Foundation Award for Teaching

Michelle Morgan

Michelle Morgan

Reynolds College of Arts, Social Sciences and Humanities


I. Philosophy of Teaching

I strongly believe that a core purpose of teaching and learning history is informed citizenship in a democratic community, a process that requires the skills of civic discourse and the intellectual curiosity to investigate and incorporate multiple viewpoints. My approach to this process begins with building an inclusive and “safe-ish” learning space, one in which each student feels welcomed and intellectually challenged. Being challenged is not always comfortable, and I emphasize to my students that learning requires that we encounter and explore the unfamiliar. This process begins with getting to know my students and continues through cultivating active listening. Grounded in the scholarship of historical thinking and inclusive classroom practices, my teaching scaffolds the steps of the historical process in order to foster students’ ability to ask rigorous historical questions, analyze sources, and draw informed conclusions. These steps provide a foundation for my students to participate in broader conversations about our histories and engage in civic action to support our schools and communities. I believe these skills encourage my students’ growth as citizens and scholars, and that they play a crucial role in preparing our pre-service social studies teachers for the challenges of teaching authentic history in our current environment.

II. Examples of Courses/Topics

My teaching spans undergraduate and graduate courses, including course offerings on the histories of American education (HST 787), the American West (HST 537/637), and American Empire (HST 314 and HST 724). I also regularly teach our introduction to historiography (HST 390), our junior primary source seminar (HST 393) and our senior seminar (HST 598), which are all important elements of our department’s core curriculum. A central component of my teaching responsibilities centers on the BSED-History program, for which I have served as Program Coordinator for seven years. I also support the program through teaching advanced social studies methods, supervising field experiences, and facilitating the student teaching seminar (HST 422 and HST 423). I’ve conducted these courses in a variety of modalities, working with our undergraduate students in Springfield and around Missouri as well as reaching our MA students across the world.

III. Future Projects

My research and teaching continue to focus on the roles schools have played in the inculcation of “American” values in newly acquired territories, emphasizing the participation of teachers as cultural agents. I analyze the experiences of educators in the American Pacific West between 1890 and 1930, a period of consolidation and incorporation of these areas into the U.S. empire. Western spaces, progressive reform, and American hierarchies of race, gender, and class offered both possibilities and constraints to teachers. Teachers used themes of authority, modernity, and democracy to understand and define their roles, demonstrating how teachers understood the process of incorporating settler spaces into the United States. In doing so, my work continues to highlight the pivotal role teachers played (and continue to play) in shaping what it meant to be an American citizen in a democracy. In addition, I have begun work on a project that examines the role of public education in Hawai‘i’s campaign for statehood, paying particular attention to the intersection between democratic education and students’ political actions.

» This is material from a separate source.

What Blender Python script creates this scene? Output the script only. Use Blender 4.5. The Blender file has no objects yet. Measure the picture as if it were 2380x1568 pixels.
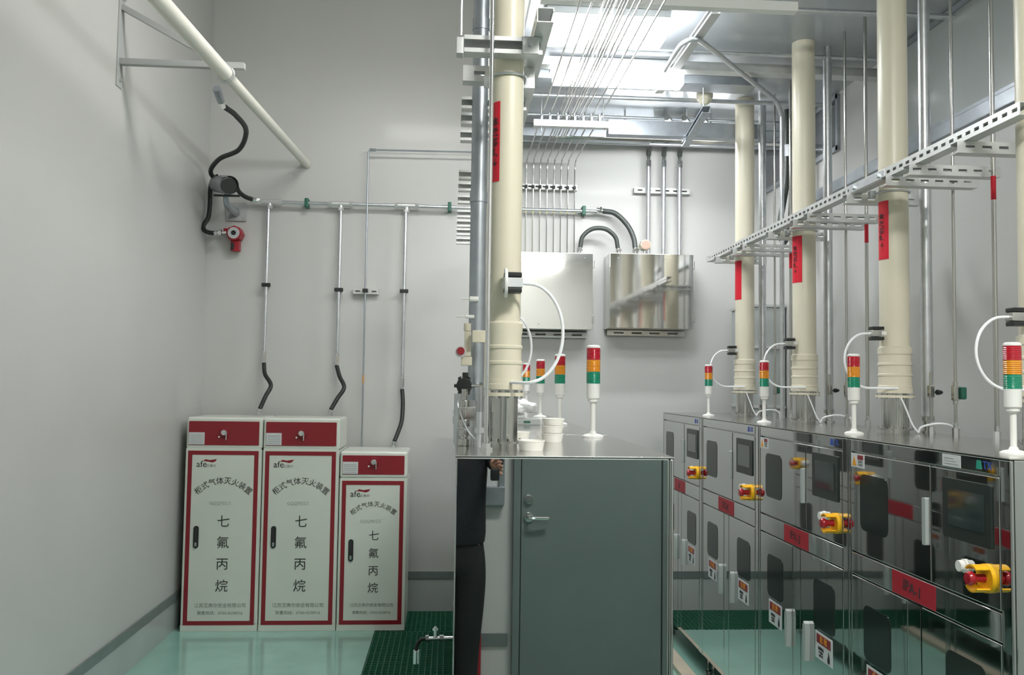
import bpy, bmesh, math, random
from mathutils import Matrix, Vector, Euler
random.seed(7)
C = bpy.context.scene.collection
R = math.radians
PI = math.pi

# ------------------------------------------------------------------ camera
W_PX, H_PX, F_PX = 2380.0, 1568.0, 2054.0
CAM = Vector((0.0, 0.0, 1.70))
_ax, _ay, _r = -143.0, 106.7, .01375
YV = Vector((_ax, _ay, F_PX)).normalized()
UV = Vector((math.sin(_r), -math.cos(_r), -(_ax*math.sin(_r)-_ay*math.cos(_r))/F_PX)).normalized()
XV = YV.cross(UV)
cam_d = bpy.data.cameras.new('camera'); cam = bpy.data.objects.new('camera', cam_d); C.objects.link(cam)
cam_d.sensor_width = 36.0; cam_d.lens = F_PX/W_PX*36.0
cam_d.clip_start = .02; cam_d.clip_end = 60
right = Vector((XV[0], YV[0], UV[0])); down = Vector((XV[1], YV[1], UV[1])); fwd = Vector((XV[2], YV[2], UV[2]))
m3 = Matrix((right, -down, -fwd)).transposed()
cam.matrix_world = Matrix.Translation(CAM) @ m3.to_4x4()
bpy.context.scene.camera = cam

# ------------------------------------------------------------------ view and light
sc = bpy.context.scene
sc.view_settings.view_transform = 'Standard'
sc.view_settings.look = 'None'
sc.view_settings.gamma = 1.0
sc.view_settings.use_curve_mapping = False
sc.view_settings.exposure = 0.0
wd = bpy.data.worlds.new('world'); sc.world = wd; wd.use_nodes = True
wd.node_tree.nodes['Background'].inputs[0].default_value = (.8, .9, 1, 1)
wd.node_tree.nodes['Background'].inputs[1].default_value = 0.02
LAMP_MAIN = 48.0      # emission of the visible ceiling lamp
LAMP_BACK = 38.0      # lamp tucked between the trays close to the back wall
WALL_FILL = 90.0      # added lamp, unseen behind the dark tray, to brighten the back wall
LAMP_NEAR = 98.0      # ceiling lamp over the aisle behind the camera
LAMP_HIGH = 34.0      # lamp on the tall ceiling over the left bay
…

I have also begun collaborating with local districts, the Missouri Council for History Education, and MSU faculty to design professional development opportunities focused on civic engagement and the teaching of history. These efforts, which will serve both in-service and pre-service social studies teachers, are intended to foster community between our students and their future colleagues.

IV. Topics related to teaching and of interest to the University Community, for which you are available for presentations and/or consultations (e.g., presentation tools, special topics, technology, public affairs).

Inquiry-based teaching; civic education; history of American education; teachers and teaching in historical context; American expansion and the American West.